A selection of songs from the production:
The play is also enhanced by the set. Some audience members get to sit on stage in the nightclub setting; others are close to the stage, sitting on small tables, with the main theater seating set slightly back. As the theater goers enter to take their seats, the band play, bridging the usual shuffling to the seats and unwrapping candy wrappers with the start of the performance. It is only when the lights dim that the separation between ‘warm up’ swing and the start of the performance is closed. It’s a clever trick.
The band are tight: drummer Frankie Tontoh, bass player Neville Malcolm, and the play’s Musical Director, Shelton Becton, on piano. Becton also plays a role in the play, as Jimmy Powers, Billie Holiday’s then manager.
The interspersion of acting with singing is also very good. Most numbers are sunbg to completion, a few though are begun and abandoned. Often McDonald totters around in a white fishtail gown, glugging vodka from a pint glass, sometimes interacting with the audience. Her tales of as Holiday reveal the racism of the U.S. during the 1930s to the end of the 1950s; the character’s dalliances with the criminal world and the sometimes hopelessness of addiction. At times it isn’t easy to listen.
Some 15 of Holiday’s signature songs are featured.
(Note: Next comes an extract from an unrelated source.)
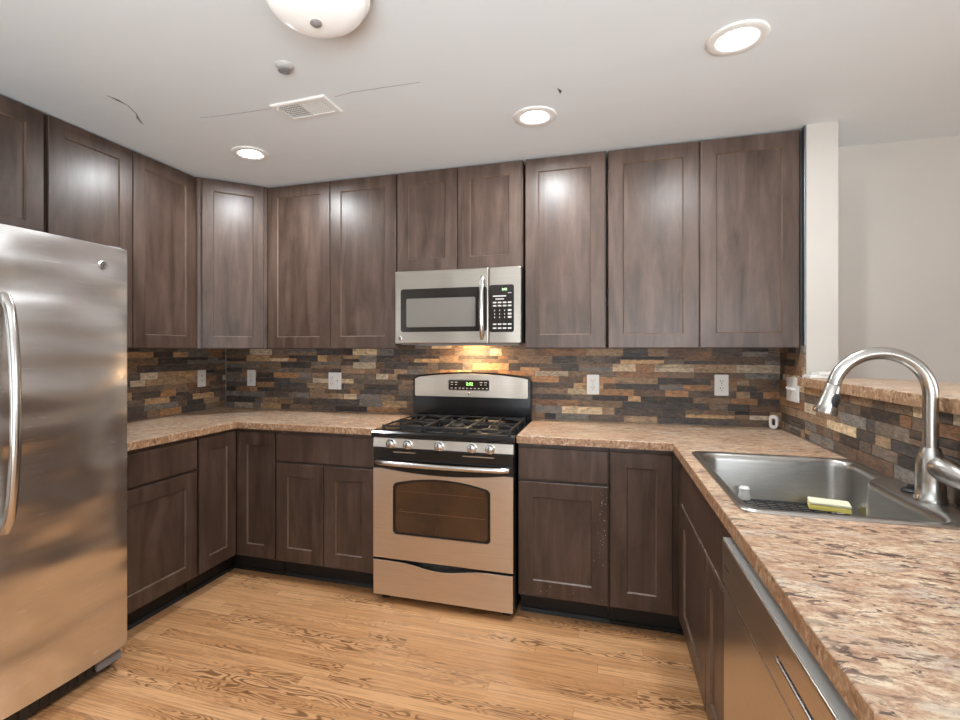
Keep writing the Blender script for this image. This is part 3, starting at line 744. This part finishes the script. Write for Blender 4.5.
# backguard
bm = B()
def bgtop(x, h): u = (x - W / 2) / (W / 2); return h - 0.030 * u * u - 0.02 * max(0, abs(u) - 0.94) / 0.06
pts = [(0.0, 0.9125), (W, 0.9125)] + [(W - W * k / 30, bgtop(W - W * k / 30, 1.207)) for k in range(31)]
prism(bm, pts, -0.085, -0.022, 'y', bev=0.004); bgd = obj('backguard', bm, BLACKGLOSS, t)
bm = B(); pts = []
x0, x1 = 0.014, W - 0.018
pts = [(x0 + 0.006, 1.050), (x1 - 0.006, 1.048), (x1, 1.055)] + [(x1 - (x1 - x0) * k / 30, bgtop(x1 - (x1 - x0) * k / 30, 1.197)) for k in range(31)] + [(x0, 1.057)]
prism(bm, pts, -0.0915, -0.0855, 'y', bev=0.002); obj('control_fascia', bm, STEEL, bgd)
bm = B(); prism(bm, rrect(0.238, 0.515, 1.088, 1.162, 0.014), -0.0945, -0.0916, 'y'); obj('display_bezel', bm, HANDLEM, bgd)
bm = B(); prism(bm, rrect(0.245, 0.508, 1.094, 1.156, 0.010), -0.0958, -0.0946, 'y'); obj('display', bm, MWBLACK, bgd)
text_mesh('clock_digits', '2:02', 0.026, GREEN, bgd, (0.382, -0.0962, 1.132))
bm = B()
for k, x in enumerate((0.258, 0.285, 0.312, 0.335, 0.36, 0.385, 0.41, 0.435, 0.462, 0.487)):
    box(bm, x, x + 0.013, -0.0962, -0.0959, 1.103, 1.108)
for x in (0.258, 0.286, 0.448, 0.476):
    box(bm, x, x + 0.018, -0.0962, -0.0959, 1.140, 1.145); box(bm, x + 0.002, x + 0.014, -0.0962, -0.0959, 1.126, 1.130)
obj('button_labels', bm, LABELM, bgd)
emblem(bgd, (0.378, -0.0917, 1.068), 0.009, (R(90), 0, 0))

# ------------------------------------------------------------------ microwave
t = thing('microwave', 'stainless over-the-range microwave above the gas range', 'microwave', (1.556, 0, 1.378), 0)
W = 0.746; H = 0.428
part_box('body', (0.002, W - 0.001, -0.368, -0.012, 0.006, H), BLACKPLASTIC, t, 0.003)
bm = B(); box(bm, 0.0, 0.564, -0.402, -0.369, 0.004, H, 0.005); door = obj('door', bm, MWSTEEL, t)
bm = B(); prism(bm, rrect(0.038, 0.556, 0.072, 0.322, 0.016), -0.4040, -0.4022, 'y'); ow = obj('door_glass', bm, MWBLACK, door)
bm = B(); prism(bm, rrect(0.074, 0.490, 0.100, 0.266, 0.008), -0.4050, -0.4041, 'y'); obj('viewing_window', bm, MWGLASS, door)
bm = B(); pts = [(0.532, -0.400, 0.038)]
for k in range(17): pts.append((0.532, -0.412 - 0.030 * math.sin(PI * k / 16) ** 0.5, 0.034 + 0.34 * k / 16))
pts.append((0.532, -0.400, 0.370))
tube(bm, pts, 0.0105, 12, 1.3); obj('handle', bm, HANDLEM, door, smooth=True)
emblem(door, (0.036, -0.4022, 0.036), 0.012, (R(90), 0, 0))
bm = B(); box(bm, 0.567, W, -0.402, -0.369, 0.004, H, 0.005); cpn = obj('control_panel', bm, MWSTEEL, t)
bm = B(); prism(bm, rrect(0.570, 0.708, 0.066, 0.328, 0.012), -0.4040, -0.4022, 'y'); kp = obj('keypad', bm, MWBLACK, cpn)
text_mesh('clock_digits', '2:02', 0.017, GREEN, kp, (0.655, -0.4046, 0.302))
def button(x0, x1, z0, z1): part_box('button', (x0, x1, -0.4044, -0.4041, z0, z1), LABELM, kp)
for z in (0.226, 0.208, 0.106, 0.084):
    for k in range(4): button(0.590 + k * 0.028, 0.610 + k * 0.028, z, z + 0.008)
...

The central performances are of God Bless the Child (written by Billie Holiday and Arthur Herzog, Jr., which details Holiday’s often fraught relationship with her mother); and Strange Fruit, the song about a horrific lynching.
With these songs, McDonald’s voice fuels the action. It is an act of more than mimicry, it highlights the life of the troubled singer and the context of the U.S. throughout Holiday’s life. Remarkable, 5 out of 5. The play is running at Wyndham’s Theatre, Charing Cross Road, London until September 9, 2017.